KHYBER: With a majority of growers in Bara tehsil here inclined more towards cultivating poppy on their fields until only a decade ago-the same period during which they’re displaced from homes due to terrorism, the displacement proved to be a proverbial “blessing in disguise.”
Now, they have successfully switched over to developing orchards on their agricultural lands.
For 40-year-old Abdul Wahid, it was quite a healthy change as he decided to grow 120 guava plants of mixed variety over his family’s 28 kanals of land in Malakdinkhel area of Bara.
It’s the first experience of its kind in any part of Khyber tribal district as nobody had taken the “risk” of cultivating guava on their lands in the region.
“To be very honest, we had never thought of abandoning poppy cultivation as that being a ‘cash crop’ for the majority of Bara and Tirah farmers,” he told Dawn.
Official says vertical farming ‘financially productive’
He said the locals had second thoughts after coming back in 2015-16 as the local agriculture department had arranged for them training courses and capacity building programmes in order to persuade them to other lucrative and competitive crops and fruit orchards on their fields which were considered as very fertile for such ventures.
The grower said his guava orchard was fully grown with most plants having started giving fruits twice a year, which were sufficient to financially sustain their family of 15 people, which included his four brothers, who were also full-time farmers.
“We are now fully focusing on newly-grown guava orchard and another comparatively small orchard of apricot as we have stopped growing other crops on our land except for some selected vegetables as part of ‘inter-crop’ strategy which was taught to us by the agriculture department in order to cater for our daily demand of domestic vegetables,” he said.
Agricultural experts say guava trees typically bear fruit twice a year and this characteristic makes guava cultivation beneficial for farmers as they can harvest the fruit twice a year and thus maximising their yield and profit.
Mohammad Haleem, another farmer from Bar Qambarkhel area of Bara, has developed a lemon orchard over one acre of his family land and is quite content with the yield of his first harvest.
“Earlier, we used to grow wheat and different vegetables on our fields, using conventional farming, which could hardly cater to our financial expenditures due to rising inflation,” he said.
He added that provision of free lemon plants and barbed wire by the agriculture department for its protection fulfilled his longtime dream.
Khyber agriculture officer Abid Shah told Dawn that farmers in all seven merged districts and six former Frontier Regions were motivated towards growing fruits orchards, vertical farming and kitchen gardening through the federal and provincial governments’ joint venture of Integrated Agriculture Development under the Accelerated Implementation Programme (AIP) with its Tribal Decade Strategy devised in 2019, a year after the erstwhile Fata was merged with Khyber Pakhtunkhwa.

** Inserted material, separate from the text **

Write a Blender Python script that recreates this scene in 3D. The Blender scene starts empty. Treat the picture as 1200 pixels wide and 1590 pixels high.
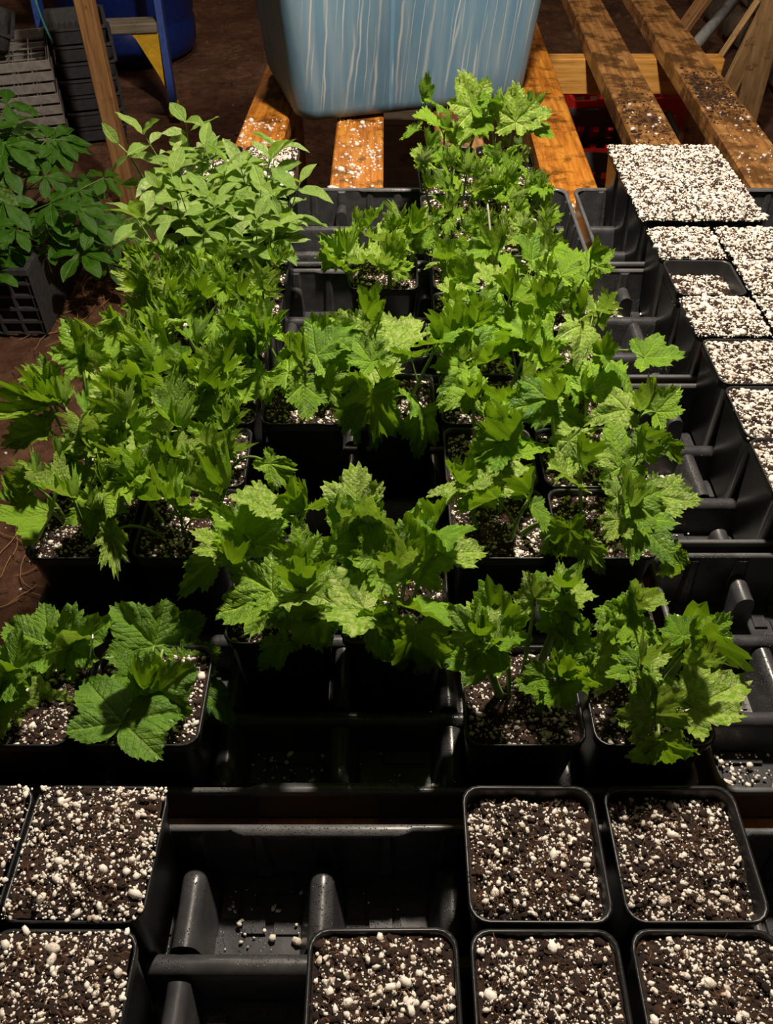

He said the strategy had proved very successful in all districts as orchard farming and vertical farming were rapidly adopted by local farmers owing to its financially productive nature.
Mr Shah said that the new strategy of developing fruit orchards was a departure from the previous failed experiment of scattered distribution of fruit plants amongst individuals when most plants would vanish due to a lack of better and organised care.
He said the idea and implementation of vertical farming proved so successful that farmers in Bajaur, Mohmand and Khyber districts had started export of different varieties of vegetable with pea grown in Bara and bitter gourd cultivated in parts of Mohmand topping the list of exported vegetables.
“You will be surprised to know that dried chilies, grown in the remote Loe Shalman bordering region of Khyber, are now exported to India while capsicum grown in Bajaur has rising demand in Gulf countries,” he told Dawn.
Mr Shah said citrus fruits and guava, produced in Bara orchards, and different types of vegetables, including the best variety of tomato grown in agricultural fields on Malagori, were sold at all major fruit and vegetable markets, much to the delight and financial profit of local farmers.
He said that sites for orchard cultivation are selected after a thorough study of the soil and climatic condition of a particular region while taking into account the willingness of local farmers to adopt new techniques in vertical farming and growing orchards on their fields while also distancing themselves from cultivating banned and hazardous crops.
“The new strategy of attracting local farmers is meant to compensate and facilitate the terrorism-affected families of merged districts as these people will apply primitive methods of farming while cultivating low income generating crops on their fields,” he said.
The official said that with rapid population in most tribal districts, agricultural lands were rapidly converted into housing colonies and commercial plazas.
“In order to fulfil the growing population’s dietary needs, the department of agriculture extension started work on vertical and tunnel technologies as well as establishment of orchards of different fruits that were welcomed by most farmers,” he said.